Poverty is one of the pillars upon which the established order in Bangladesh rests its house. In a country where people are prepared, without a moment’s hesitation, to risk their lives for a day’s pay, the lengths to which they will go for three square meals a day is the silver bullet for the politicians.
The few thousand who continuously talk about change, and the few hundred amongst them who would use Brand’s logic, are grossly outnumbered by the tens of millions who are only too happy to throw their support behind anyone who will feed them for a few days.
Statisticians find clever ways of turning the misery of poor people into large numbers that make Bangladeshis cheer about the strides made by the country. GDP, NPL, RPL and other acronyms hide the disdain with which the poor are viewed, and the complete lack of will or action on part of the leaders to improve their situation.

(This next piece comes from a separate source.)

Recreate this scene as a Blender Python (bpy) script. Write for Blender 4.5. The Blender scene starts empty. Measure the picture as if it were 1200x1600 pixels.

Those writing and talking from the comforts of their armchairs do not put themselves in the position of the people on whose backs their careers, like the careers of politicians, have been built. They, like Brand, can say that a person’s vote is worthless when measured against the ability to effect change, because they have given birth to and nurtured such a situation.
They are responsible for elevating politicians, members of parliament, ministers and prime ministers from the position of public servants serving at the pleasure of the common man to chieftains and potentates.
Now, these proponents of democracy talk about its preservation, its necessity. They fail to back their talk with the only action that can serve democracy: that of giving the power back to the populace.
People should not vote, not because their votes are worthless, but because, in a democracy, their votes are their most prized possessions, worth more than their lives.
In a political landscape where decency, sense and values are absent in the leaders, people should not cast their votes for anyone. Politicians are servants of the population, their slaves.
That natural order of things has been reversed by the latter-day ideologues the world over who assist the leaders in playing God.
That is why the British prime minister travels to Sri Lanka to attend the Commonwealth heads of government meeting amidst calls to boycott. His response to the claims that the end of the civil war in the fledgling democracy has seen oppression of minorities and human rights abuses has been to RSVP six months before the summit and include his foreign secretary in his entourage.
China supposedly aided in the preservation of democracy and destruction of the insurgents in Sri Lanka. Considering that even one life is far too high a price to pay for a deeply flawed system of government, seeking the assistance of its antithesis in the name of protecting it is farcical.
The UK endorses it, however, as it is sure to do if something similar were to follow suit in Bangladesh, whose prime minister will also be in attendance. These leaders have taken Churchill’s words to heart: “The best argument against democracy is a five-minute conversation with the average voter.”